Thursday, December 24, 2009

The Real Joy

It's Christmas Eve. Of course, just like when I was a child, I am thinking mostly about what "Santa" is gonna throw down the chimney tonight. I'm sure most everyone else reading this can relate...no matter your age. But I was doing a bit of thinking, and what I came to realize is this: this year is gonna be different. The end of this year is the end of a decade and the birth of a new one. Yeah yeah the same thing happened on January 1, 2000 but I was young then and didn't have a care in the world. Now that I'm older, I can understand the impact that 10 years can make. As I look back, the past 10 years have honestly, for me, been kinda mediocre. The good things of the past decade far exceed the negative, but I feel things could have been a lot better...not just for me but for everyone.

With this in mind, I know that no matter how happy Christmas morning makes me, it will not compare to the joy of starting my next 10 years. The joy of tomorrow can not simply be contained within my living room. It is silly to think that. The real joy is standing outside my front door, and its name is Expectation.

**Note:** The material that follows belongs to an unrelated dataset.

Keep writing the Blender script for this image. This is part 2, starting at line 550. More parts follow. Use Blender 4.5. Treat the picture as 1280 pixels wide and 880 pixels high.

I'm abnormally excited about the next 10 years if you haven't figured that out already. I hope it will be a time of much love and laughter and cherishing every moment you have with those important to you. That is my wish. I pray that myself and the world grows closer together and to God. I hope that maybe we can sort of get away from the technology boom that occurred over the past 10 years (Facebook, iPhones, etc.) and start experiencing the "real world" and real human emotions. I hope that our military is kept safe and that a major conflict will delay for at least 10 more years. I hope that good music will continue to be discovered. I hope that no matter the trials we face throughout the next decade, we still understand that it is all part of a bigger plan than we can understand. I hope that the hype of 2012 doesn't tear us all apart. And I hope that our world leaders can guide us through rough times and bring justice around the globe.

Who knows what the next 10 years has in store. Maybe I will finally know what it is I'm supposed to be doing here. Maybe I can love and show compassion like never before. Maybe I will meet THE girl of my dreams.

The next 10 years is gonna be crucial. I encourage everyone to live it and enjoy every second of it. I know I'm gonna try. I hope everyone finds the real joy in life over the next 10 years, whatever that means for you. My expectations are high, I know, but I think its possible.